Perhaps the biggest driver of a VVDSL technology isn’t better end user access but as backhaul for wireless. With more consumers moving away from land lines to wireless plans, it may not be that long before we see the same transition take place in the business world. A visit to Ericsson in Stockholm a few years ago drove this point home, as employees there had already started to use their cell phones as a primary business extension. As the move to wireless (and to smartphones) takes place in both the consumer and business arenas, the importance of backhaul (providing the connection back to the telecommunications backbone) obviously increases. Providing cheap, high speed, and low latency connections back to the Telco provider is going to be the name of the game, and this year we’ve already seen a huge move towards femtocells – mini wireless basestations that go into consumer homes, which then route wireless traffic over a consumer’s broadband connection. For the service provider, this is economical because wireless spectrum is extremely valuable and for the consumer, they can save some money and/or get better performance over their iPhones.
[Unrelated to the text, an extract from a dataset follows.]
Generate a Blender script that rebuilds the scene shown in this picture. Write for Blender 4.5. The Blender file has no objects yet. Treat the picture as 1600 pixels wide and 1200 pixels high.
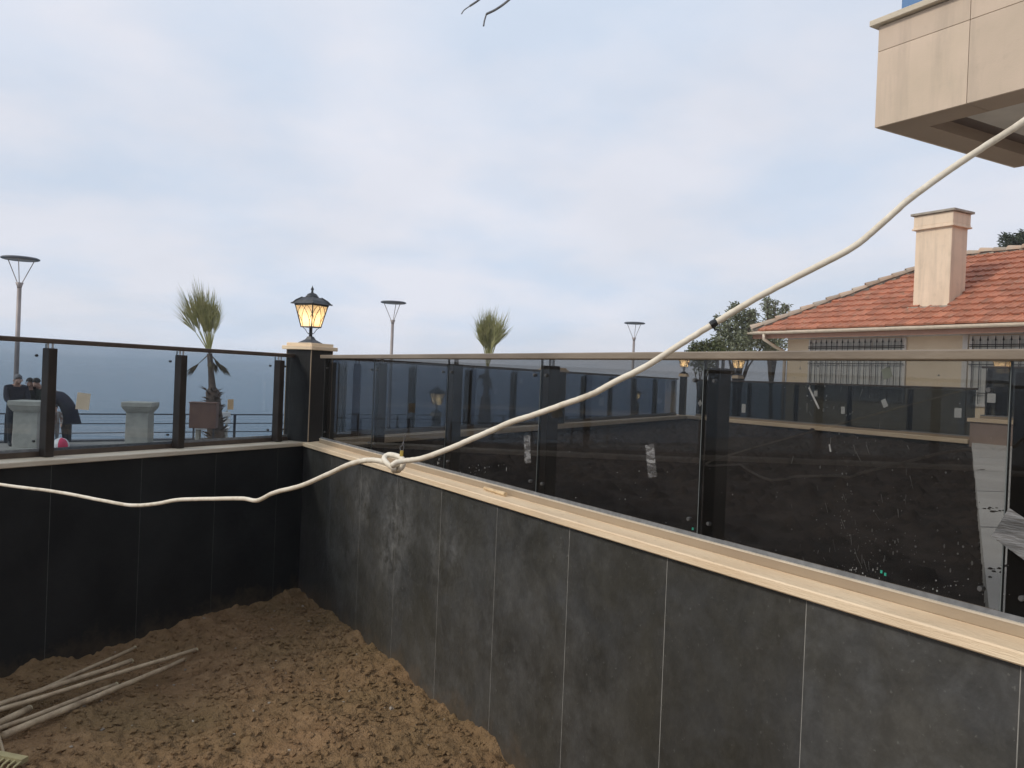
import bpy, bmesh, math, random
import numpy as np
from mathutils import Vector, Matrix, Quaternion
random.seed(7); rng = np.random.default_rng(7)
R_ = math.radians
sc = bpy.context.scene
COL = sc.collection
EYE = 1.715

# ------------------------------------------------------------------ camera
HEAD, PITCH, ROLL, FPX = R_(30.5), R_(-.41), R_(2.328), 1325.0
Rw = Vector((math.cos(HEAD), -math.sin(HEAD), 0)); Fh = Vector((math.sin(HEAD), math.cos(HEAD), 0)); Zu = Vector((0, 0, 1))
Fv = math.cos(PITCH)*Fh + math.sin(PITCH)*Zu
Uv = math.cos(PITCH)*Zu - math.sin(PITCH)*Fh
cr = math.cos(ROLL)*Rw + math.sin(ROLL)*Uv
cu = -math.sin(ROLL)*Rw + math.cos(ROLL)*Uv
EYEP = Vector((0, 0, EYE))
cam = bpy.data.objects.new('camera', bpy.data.cameras.new('camera')); COL.objects.link(cam)
cam.matrix_world = Matrix(((cr.x, cu.x, -Fv.x, 0), (cr.y, cu.y, -Fv.y, 0), (cr.z, cu.z, -Fv.z, EYE), (0, 0, 0, 1)))
cam.data.sensor_width = 36; cam.data.sensor_fit = 'HORIZONTAL'; cam.data.lens = 36*FPX/1600
cam.data.clip_start = .05; cam.data.clip_end = 30000
sc.camera = cam

# ------------------------------------------------------------------ sky, sun, exposure
SUN_EL, SUN_HD = R_(38), R_(-82)          # sun behind thin cloud, over the left shoulder of the sea
wd = bpy.data.worlds.new('World'); sc.world = wd; wd.use_nodes = True
nt = wd.node_tree; nt.nodes.clear()
def nd(nt, typ, **kw):
    n = nt.nodes.new(typ)
    for k, v in kw.items(): setattr(n, k, v)
    return n
o_ = nd(nt, 'ShaderNodeOutputWorld'); bg = nd(nt, 'ShaderNodeBackground'); bg.inputs['Strength'].default_value = .094
sky = nd(nt, 'ShaderNodeTexSky', sky_type='NISHITA'); sky.sun_disc = False
sky.sun_elevation = SUN_EL; sky.sun_rotation = SUN_HD; sky.altitude = 0; sky.air_density = 1; sky.dust_density = 3
tc = nd(nt, 'ShaderNodeTexCoord'); sep = nd(nt, 'ShaderNodeSeparateXYZ'); nt.links.new(tc.outputs['Generated'], sep.inputs[0])
zc = nd(nt, 'ShaderNodeMath', operation='MAXIMUM'); nt.links.new(sep.outputs[2], zc.inputs[0]); zc.inputs[1].default_value = 0
za = nd(nt, 'ShaderNodeMath', operation='ADD'); nt.links.new(zc.outputs[0], za.inputs[0]); za.inputs[1].default_value = .22
dv = nd(nt, 'ShaderNodeVectorMath', operation='DIVIDE'); cmb = nd(nt, 'ShaderNodeCombineXYZ')
nt.links.new(tc.outputs['Generated'], dv.inputs[0])
for i in range(3): nt.links.new(za.outputs[0], cmb.inputs[i])
nt.links.new(cmb.outputs[0], dv.inputs[1])
n1 = nd(nt, 'ShaderNodeTexNoise'); n1.inputs['Scale'].default_value = 1.1; n1.inputs['Detail'].default_value = 5; n1.inputs['Roughness'].default_value = .52; n1.inputs['Distortion'].default_value = .3
nt.links.new(dv.outputs[0], n1.inputs['Vector'])
n2 = nd(nt, 'ShaderNodeTexNoise'); n2.inputs['Scale'].default_value = 1.7; n2.inputs['Detail'].default_value = 5
nt.links.new(dv.outputs[0], n2.inputs['Vector'])
r1 = nd(nt, 'ShaderNodeValToRGB'); r1.color_ramp.elements[0].position = .36; r1.color_ramp.elements[1].position = .62
r1.color_ramp.elements[0].color = (.90, .90, .90, 1); r1.color_ramp.elements[1].color = (1, 1, 1, 1)
nt.links.new(n1.outputs['Fac'], r1.inputs[0])
r2 = nd(nt, 'ShaderNodeValToRGB'); r2.color_ramp.elements[0].position = .36; r2.color_ramp.elements[1].position = .60
r2.color_ramp.elements[0].color = (6.9, 7.85, 9.35, 1); r2.color_ramp.elements[1].color = (8.35, 8.6, 9.5, 1)
nt.links.new(n2.outputs['Fac'], r2.inputs[0])
mx = nd(nt, 'ShaderNodeMix', data_type='RGBA'); nt.links.new(r1.outputs[0], mx.inputs[0])
nt.links.new(sky.outputs[0], mx.inputs[6]); nt.links.new(r2.outputs[0], mx.inputs[7])
nt.links.new(mx.outputs[2], bg.inputs['Color']); nt.links.new(bg.outputs[0], o_.inputs['Surface'])

sl = bpy.data.lights.new('sun', 'SUN'); sl.energy = 2.0; sl.angle = R_(12); sl.color = (1, .93, .82)
so = bpy.data.objects.new('sun', sl); COL.objects.link(so)
sdir = Vector((math.cos(SUN_EL)*math.sin(SUN_HD), math.cos(SUN_EL)*math.cos(SUN_HD), math.sin(SUN_EL)))
so.rotation_euler = sdir.to_track_quat('Z', 'Y').to_euler(); so.location = (0, 0, 30)

vs = sc.view_settings; vs.view_transform = 'Standard'; vs.look = 'None'; vs.gamma = 1; vs.exposure = 0; vs.use_curve_mapping = False
sc.render.engine = 'CYCLES'
sc.cycles.use_denoising = True; sc.cycles.max_bounces = 10; sc.cycles.transparent_max_bounces = 24
sc.cycles.diffuse_bounces = 4; sc.cycles.glossy_bounces = 4; sc.cycles.volume_bounces = 1; sc.cycles.sample_clamp_indirect = 6

# ------------------------------------------------------------------ materials
def srgb(r, g, b): return tuple(((c/255+.055)/1.055)**2.4 if c > 10 else c/255/12.92 for c in (r, g, b))
def noise(nt, vec, scale, detail=4, rough=.55, dist=0):
    n = nd(nt, 'ShaderNodeTexNoise'); n.inputs['Scale'].default_value = scale; n.inputs['Detail'].default_value = detail
    n.inputs['Roughness'].default_value = rough; n.inputs['Distortion'].default_value = dist
    nt.links.new(vec, n.inputs['Vector']); return n.outputs['Fac']
def ramp(nt, fac, *els):
    r = nd(nt, 'ShaderNodeValToRGB'); e = r.color_ramp.elements
    while len(e) < len(els): e.new(.5)
    for q, (p, c) in zip(e, els): q.position = p; q.color = (*c, 1) if len(c) == 3 else c
    nt.links.new(fac, r.inputs[0]); return r.outputs[0]
def mixc(nt, f, a, b, mode='MIX'):
    m = nd(nt, 'ShaderNodeMix', data_type='RGBA', blend_type=mode)
    for i, v in ((0, f), (6, a), (7, b)):
        if isinstance(v, (int, float)): m.inputs[i].default_value = v
        elif isinstance(v, tuple): m.inputs[i].default_value = (*v, 1)
        else: nt.links.new(v, m.inputs[i])
    return m.outputs[2]
def mat(name, c1, c2=None, scale=6, rough=.6, bump=0, bscale=None, metal=0, lo=.35, hi=.65, stretch=(1, 1, 1), extra=None, vary=0, spec=.5, transl=None):
    m = bpy.data.materials.new(name); m.use_nodes = True; nt = m.node_tree
    b = nt.nodes['Principled BSDF']; b.inputs['Roughness'].default_value = rough; b.inputs['Metallic'].default_value = metal
    b.inputs['Specular IOR Level'].default_value = spec
    ge = nd(nt, 'ShaderNodeNewGeometry'); mp = nd(nt, 'ShaderNodeMapping'); mp.inputs['Scale'].default_value = stretch
    nt.links.new(ge.outputs['Position'], mp.inputs[0]); vec = mp.outputs[0]
    col = None
    if c2 is None: c2 = tuple(c*.85 for c in c1)
    f = noise(nt, vec, scale, 6)
    col = ramp(nt, f, (lo, c1), (hi, c2))
    if extra: col = extra(nt, vec, col)
    if vary:
        oi = nd(nt, 'ShaderNodeObjectInfo'); col = mixc(nt, 1.0, col, ramp(nt, oi.outputs['Random'], (0, (1-vary,)*3), (1, (1+vary*.3,)*3)), 'MULTIPLY')
    nt.links.new(col, b.inputs['Base Color'])
    if bump:
        bp = nd(nt, 'ShaderNodeBump'); bp.inputs['Strength'].default_value = bump; bp.inputs['Distance'].default_value = .02
        nt.links.new(noise(nt, vec, bscale or scale*6, 6), bp.inputs['Height']); nt.links.new(bp.outputs[0], b.inputs['Normal'])
    return m
def glass(name, tint, ior=1.5, dirt=0.0):
    m = bpy.data.materials.new(name); m.use_nodes = True; nt = m.node_tree; nt.nodes.clear()
    o = nd(nt, 'ShaderNodeOutputMaterial'); t = nd(nt, 'ShaderNodeBsdfTransparent'); g = nd(nt, 'ShaderNodeBsdfGlossy')
    t.inputs['Color'].default_value = (*[math.sqrt(c) for c in tint], 1); g.inputs['Roughness'].default_value = .0
    fr = nd(nt, 'ShaderNodeFresnel'); fr.inputs['IOR'].default_value = ior
    ge = nd(nt, 'ShaderNodeNewGeometry'); inv = nd(nt, 'ShaderNodeMath', operation='SUBTRACT'); inv.inputs[0].default_value = 1
    nt.links.new(ge.outputs['Backfacing'], inv.inputs[1])
    mu = nd(nt, 'ShaderNodeMath', operation='MULTIPLY'); nt.links.new(fr.outputs[0], mu.inputs[0]); nt.links.new(inv.outputs[0], mu.inputs[1])
    ms = nd(nt, 'ShaderNodeMixShader'); nt.links.new(mu.outputs[0], ms.inputs[0]); nt.links.new(t.outputs[0], ms.inputs[1]); nt.links.new(g.outputs[0], ms.inputs[2])
    out = ms.outputs[0]
    if dirt:      # dust film on the outside
        d = nd(nt, 'ShaderNodeBsdfDiffuse'); d.inputs['Color'].default_value = (.45, .43, .4, 1)
        f = ramp(nt, noise(nt, ge.outputs['Position'], 3.0, 9, .7, .6), (.4, (dirt*.25,)*3), (.75, (dirt,)*3))
        mu2 = nd(nt, 'ShaderNodeMath', operation='MULTIPLY'); nt.links.new(f, mu2.inputs[0]); nt.links.new(inv.outputs[0], mu2.inputs[1])
        m2 = nd(nt, 'ShaderNodeMixShader'); nt.links.new(mu2.outputs[0], m2.inputs[0]); nt.links.new(out, m2.inputs[1]); nt.links.new(d.outputs[0], m2.inputs[2]); out = m2.outputs[0]
    nt.links.new(out, o.inputs['Surface']); return m
M = {}
def smudge(nt, vec, col):
    f = ramp(nt, noise(nt, vec, 3.4, 9, .68, .5), (.44, (0, 0, 0)), (.66, (.7,)*3))
    col = mixc(nt, f, col, (.088, .089, .087))
    for p, r in (((1.98, 4.62, .86), .30), ((1.98, 4.72, .62), .22), ((1.98, 5.2, .9), .22), ((1.98, 3.95, .80), .25)):      # chalky efflorescence
        d = nd(nt, 'ShaderNodeVectorMath', operation='DISTANCE'); nt.links.new(vec, d.inputs[0]); d.inputs[1].default_value = p
        g = ramp(nt, d.outputs['Value'], (0, (.75,)*3), (r, (0, 0, 0))); nz = ramp(nt, noise(nt, vec, 14, 7, .7, .6), (.42, (0, 0, 0)), (.66, (1, 1, 1)))
        col = mixc(nt, mixc(nt, 1.0, g, nz, 'MULTIPLY'), col, (.22, .22, .215))
    f2 = ramp(nt, noise(nt, vec, 1.6, 5, .6, .8), (.46, (0, 0, 0)), (.64, (.75,)*3))
    col = mixc(nt, f2, col, (.040, .038, .030))
    f4 = ramp(nt, noise(nt, vec, 2.3, 6, .65, .6), (.50, (0, 0, 0)), (.66, (.4,)*3))
    col = mixc(nt, f4, col, (.056, .060, .066))
    f5 = ramp(nt, noise(nt, vec, 17, 8, .75, .4), (.42, (.85,)*3), (.66, (1.22,)*3))
    col = mixc(nt, 1.0, col, f5, 'MULTIPLY')
    f3 = ramp(nt, noise(nt, vec, 60, 2), (.68, (0, 0, 0)), (.75, (.6,)*3))
    return mixc(nt, f3, col, (.14, .14, .13))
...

While it’s a question mark how fast femtocells will propagate, major service providers are definitely getting their offerings ready (the value seems to be a bit more slanted towards the service provider because carriers want to pass off the cost of the femtocell on to the consumers). For DSL-based service providers, VVDSL may be able to provide really cheap broadband access and cheap wireless backhaul, using the existing copper infrastructure. In a sense, the volume of smartphone data going over the femtocell network may not strictly need this big a pipe, but these data connections need lots of headroom because of the real-time nature of services like VoIP – i.e. as soon as connections get congested, very bad things happen to time-sensitive connections. And with video teleconferencing likely to be an important service over the coming 5 years over video terminals and smartphones, moving this data over underutilized copper lines might be the cost effective way to go for a giant like AT&T.
The bottom line for the DSL world is that with VVDSL, 500Mbps is a decent amount of throughput for companies and apartment complexes especially at a time when service providers are looking to backhaul wireless connections over fixed lines. Longer-term, AT&T might have been better off going right to fiber when Verizon decided to take the plunge, but now firmly committed to DSL, Ma Bell has to pick and choose when and where it will deploy fiber. While VVDSL won’t be standardized until later this year, this VVDSL technology is a sign that Ericsson is looking at how it can help service providers navigate the waters as fixed and wireless telecommunications standards overlap and ultimately converge towards the day when all forms of telecommunications is delivered over one high-capacity fiber optic cable going into the home.
The end game for Ericsson is winning in 4G wireless, and I see that innovating on the wireless backhaul side of the equation will help Ericsson sell the entire solution to service providers… sooner rather than later.